Dr. Craig: Ehrman tends to be more agnostic about these things. He says as a historian you can't investigate supernatural activity. So he tends to be one of those who will back off and say I'm just agnostic. An example of someone who would defend the hallucination explanation is Gerd Lüdemann, the German scholar who says that Peter and Paul both suffered guilt complexes – one for having denied Jesus, and the other for persecuting the church and being unable to fulfill the demands of the Jewish law – and that they psychologically projected visions of Jesus as a result of these guilt complexes. So Lüdemann would be an example of the old natural explanation school. He does offer a natural explanation.

Student: And Bart Ehrman, I think, does, too.

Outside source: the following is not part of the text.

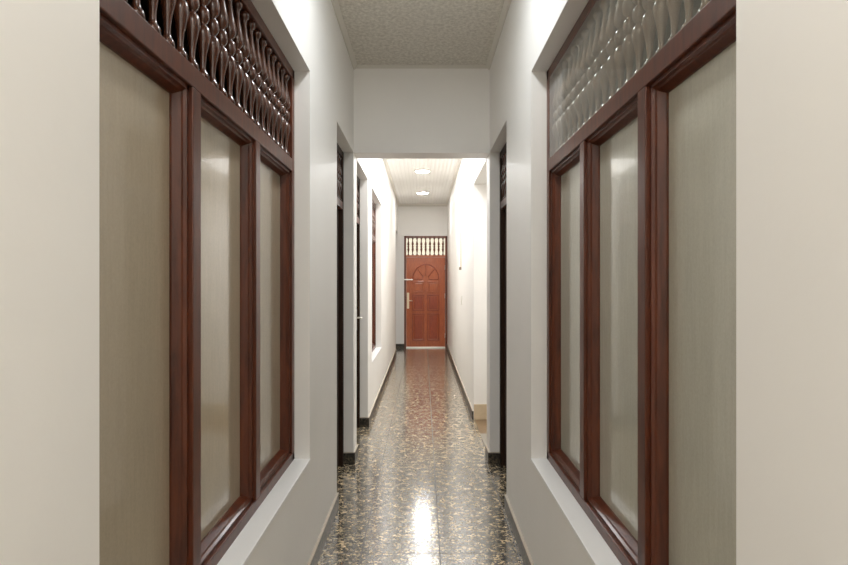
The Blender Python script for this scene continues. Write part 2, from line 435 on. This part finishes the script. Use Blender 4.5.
side_door('door_1', -1, D1, 'dark brown left door in the recess just before the cross wall', handle=False)
side_door('door_2', 1, D2, 'dark brown right door in the recess just before the cross wall', handle=False)
side_door('door_3', -1, D3, 'dark left door in the recess just behind the cross wall')
side_door('door_5', -1, (D5[0], D5[1], 0, D5[3]), 'recessed left door beside the end wall', handle=False)

# ------------------------------------------------------------------ the reddish door at the end
root = empty('door_4', ((EX0+EX1)/2, YE, 0), 'glossy reddish panelled door with a carved fan and barred transom at the end', 'door', kind='structure')
f0, f1 = YE-.012, YE+.11; st = .042
mb = MB()
mb.box(EX0, EX0+st, f0, f1, 0, ETOP, .004); mb.box(EX1-st, EX1-.001, f0, f1, 0, ETOP, .004); mb.box(EX0, EX1-.001, f0, f1, ETOP-st, ETOP, .004)
mb.build('door_frame', M['frame'], root)
MB().box(EX0+st, EX1-st, f0+.004, f1, 1.915, 1.955, .004).build('transom_rail', M['redl'], root)
MB().box(EX0+st, EX1-st, YE-.02, f1, 0, .022, .004).build('threshold', M['steel'], root)
L0, L1 = EX0+st+.003, EX1-st-.003
yl = YE+.02
leaf = MB().box(L0, L1, yl, yl+.045, .026, 1.912, .003).build('door_leaf', M['redl'], root)
def panel(x0, x1, z0, z1, m):
    p = MB()
    r = .022
    p.box(x0, x1, yl-.028, yl+.002, z0, z0+r, .005); p.box(x0, x1, yl-.028, yl+.002, z1-r, z1, .005)
    p.box(x0, x0+r, yl-.028, yl+.002, z0, z1, .005); p.box(x1-r, x1, yl-.028, yl+.002, z0, z1, .005)
    g = r+.018
    p.box(x0+g, x1-g, yl-.014, yl+.002, z0+g, z1-g, .008)
    p.build('door_panel', m, leaf)
c0 = .055
for (a, b, m) in ((1.175, 1.405, M['redl']), (.78, 1.125, M['red']), (.155, .725, M['red'])):
    panel(c0-.285, c0-.03, a, b, m); panel(c0+.03, c0+.285, a, b, m)
# carved sunburst fan: four wedges under a rounded moulding
zc, R, Rz = 1.445, .275, .315
for k in range(4):
    a0, a1 = math.pi*k/4 + .09, math.pi*(k+1)/4 - .09
    def pt(r, a): return (c0 + r*R*math.cos(a), zc + r*Rz*math.sin(a))
    poly = [pt(.22, (a0+a1)/2)] + [pt(.86, a0+(a1-a0)*t/6) for t in range(7)]
    MB().prism(poly, lambda p, q, t: (p, t, q), yl-.011, yl+.002).build('fan_panel', M['redl'], leaf)
arch = MB()
arch.tube([(c0 + R*math.cos(math.pi*t/20), yl-.002, zc + Rz*math.sin(math.pi*t/20)) for t in range(21)], .010, 8)
arch.build('fan_arch', M['red'], leaf, True)
mb = MB()
for k in range(5):
    a = math.pi*k/4
    mb.tube([(c0 + .07*math.cos(a), yl-.001, zc + .07*math.sin(a)), (c0 + R*.97*math.cos(a), yl-.001, zc + Rz*.97*math.sin(a))], .006, 8)
mb.build('fan_spokes', M['red'], leaf, True)
h = MB().box(L0+.012, L0+.060, yl-.016, yl, .83, 1.165, .005).build('handle_plate', M['brass'], leaf)
h['label'] = 'pale metal handle plate'
MB().tube([(L0+.036, yl-.012, 1.0), (L0+.036, yl-.055, 1.0), (L0+.05, yl-.06, 1.0), (L0+.13, yl-.058, .995)], .010, 10).build('lever', M['brass'], h, True)
bt = MB().box(EX0+.002, L0+.14, yl-.05, yl-.036, 1.430, 1.452, .003).box(L0+.02, L0+.035, yl-.04, yl+.001, 1.425, 1.457, .002).box(L0+.10, L0+.115, yl-.04, yl+.001, 1.425, 1.457, .002).build('slide_bolt', M['steel'], leaf)
bt['label'] = 'pale metal slide bolt'
for z in (.26, 1.10, 1.70):
    MB().tube([(L1+.001, yl-.008, z-.05), (L1+.001, yl-.008, z+.05)], .008, 8).build('hinge', M['steel'], root, True)
nb = 9; stp = (EX1-EX0-2*st)/nb
balusters(root, [(EX0+st+stp*(i+.5), YE+.05, 1.955) for i in range(nb)], ETOP-st-1.955, M['frame'], 'end', k=1.15)
MB().box(EX0+st, EX1-st, YE+.062+.025, YE+.066+.025, 1.955, ETOP-st).build('transom_pane', M['clear'], root)

# ------------------------------------------------------------------ things on the ceiling and walls
def ceiling_light(y, label):
    t = empty('ceiling_light', (-.01, y, H), label, 'lamp', 'ceiling lights of the far corridor')
    MB().lathe([(.118, -.0005), (.118, -.018), (.110, -.024), (.100, -.024), (.098, -.016), (.098, -.0005)], (-.01, y, H), 32).build('housing', M['plastic'], t, True)
    MB().lathe([(.097, -.017), (.095, -.0225), (.03, -.0245)], (-.01, y, H), 32).build('diffuser', M['lamp'], t, True)
ceiling_light(8.3, 'nearer round flush lamp on the ribbed white ceiling')
ceiling_light(10.3, 'farther round flush lamp on the ribbed ceiling, closest to the reddish door')

t = empty('wall_cable', (XR, 7.5, 1.57), 'thin tan cable with a small dark end hanging down the far right wall', 'cable')
MB().box(XR-.011, XR-.0005, 7.492, 7.508, 1.585, 2.04, .002).build('cable_cover', M['tan'], t)
MB().box(XR-.03, XR-.0005, 7.48, 7.52, 1.548, 1.585, .004).build('cable_end', M['black'], t)
t = empty('light_switch', (XR, 7.4, 1.15), 'small pale switch on the right wall below the tan cable', 'switch')
MB().box(XR-.010, XR-.0005, 7.36, 7.44, 1.09, 1.21, .003).build('switch_plate', M['plastic'], t)
MB().box(XR-.016, XR-.009, 7.385, 7.415, 1.12, 1.18, .003).build('switch_rocker', M['plastic'], t)

# ------------------------------------------------------------------ light
def lamp(name, loc, w, size, col=(1, .97, .93), rot=(0, 0, 0)):
    l = bpy.data.lights.new(name, 'AREA'); l.shape = 'DISK'; l.size = size; l.energy = w; l.color = col
    o = bpy.data.objects.new(name, l); C.objects.link(o); o.location = loc; o.rotation_euler = rot
    return o
lamp('lamp_front', (0, 2.3, H-.02), 6, .24, (.93, .975, 1))
lamp('lamp_rear', (0, .1, H-.02), 4.3, .24, (1, .97, .93))
lamp('lamp_back', (0, -1.7, H-.02), 14, .24, (1, .97, .93))
lamp('lamp_corridor', (0, 6.3, H-.02), 9, .24, (.97, .98, 1))
lamp('fill_cross', (0, 5.0, H-.02), 6, .24, (.97, .98, 1))  # added unseen source behind the cross wall, brightens the far corridor
lamp('fill_middle', (0, 7.2, H-.02), 9, .24, (.97, .98, 1))  # extra fill light hidden from view by the cross wall, no fitting
lamp('fill_passage', (1.3, 5.0, HEAD-.02), 6, .2)  # invented light that whitens the passage wall, out of view
w = bpy.data.worlds.new('sky'); S.world = w; w.use_nodes = True
bg = w.node_tree.nodes['Background']; bg.inputs['Color'].default_value = (1, .86, .68, 1); bg.inputs['Strength'].default_value = .6

# ------------------------------------------------------------------ camera
cd = bpy.data.cameras.new('camera'); cam = bpy.data.objects.new('camera', cd); C.objects.link(cam)
cam.location = (0, 0, CAM_H); cam.rotation_euler = (math.radians(90), 0, 0)
cd.sensor_width = 36; cd.lens = 36*565/848; cd.shift_x = .001; cd.clip_start = .05
S.camera = cam
S.view_settings.view_transform = 'Standard'; S.view_settings.look = 'None'
S.view_settings.exposure = 1.18; S.view_settings.gamma = 1.0; S.view_settings.use_curve_mapping = False
S.cycles.use_denoising = True
S.cycles.max_bounces = 14; S.cycles.diffuse_bounces = 8; S.cycles.glossy_bounces = 6; S.cycles.transparent_max_bounces = 12
S.cycles.sample_clamp_indirect = 6.0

Dr. Craig: No, Ehrman is really agnostic. He says this is outside the province of the historian to talk about the cause of the event. But in any case, this school of thinking – the hallucination hypothesis – hasn't generated much of a following. Lüdemann holds to it, some others no doubt, but it's not one that has attracted many followers. I think the majority who don't believe in the resurrection would just say, I'm agnostic about it; I don't know what happened.

END DISCUSSION

All right, with that we come to the end of our lesson for today.[5]

 

[1]                      David Friedrich Strauss, The Life of Jesus Critically Examined, trans. George Eliot, ed. with an Introduction by Peter C. Hodgson (London: SCM, 1973) p. 736.

[2]                      Ibid., 75.

[3]                      Albert Schweitzer, The Quest of the Historical Jesus, 3rd ed., trans. W. Montgomery (London: Adam & Charles Black, 1954) p. 10.

[4]                      Ibid., 11 0-11.